Effectivement, à chaque scène, un micro posé dans l’ombre, permet à chacun des protagonistes d’exprimer à la fois son point de vue et la bonne intention qui l’anime, d’où une vision générale en altérité du monde du travail. Chacun fait ce qu’il peut et tout le monde « en prend pour son grade », y compris le monde du spectacle.

Pari gagné pour le metteur en scène et les comédiens, pour cette pièce d’autant plus risquée que le sujet est « à la mode ». Le débat qui clôture le spectacle en est la preuve, elle ne laisse personne indifférent : le représentant de l’association de DRH qui aimerait organiser une représentation pour ses collègues, le cadre victime d’un « burn out » qui livre spontanément son expérience, le salarié qui apporte son vécu, son analyse, son ressenti.

Plus que le pouvoir ou l’argent, tous s’accordent à dire que l’enjeu, c’est l’emploi.

Chacun s’interroge sur la peur et la soumission qui conduisent des personnes à des actes qu’elles réprouvent.

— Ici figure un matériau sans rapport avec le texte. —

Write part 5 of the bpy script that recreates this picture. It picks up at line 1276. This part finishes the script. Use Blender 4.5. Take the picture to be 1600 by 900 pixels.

Nous sommes loin des représentations d’une entreprise « pathogène » et du mythe du pervers narcissique : selon Frédéric El Kaïm, le problème est « bien au-dessus », il l’associe au passage d’un capitalisme industriel à un capitalisme financier. Un jeune homme invoque la responsabilité des médias dans la propagation de la pensée unique liée à l’économisme.

Les Nouveaux barbares : une pièce de théâtre pour faire réfléchir…

Les médiateurs toulousains pourront voir la pièce au Centre culturel de Ramonville, le 10 janvier 2014 à 10h30, dans le cadre d’un festival professionnel (ce qui explique l’horaire inattendu), gratuit et ouvert au public, dans la limite des places disponibles.

Des représentations auront lieu ensuite dans toute la France.

A ne pas manquer : c’est aussi l’occasion d’aborder le point de vue de la médiation professionnelle.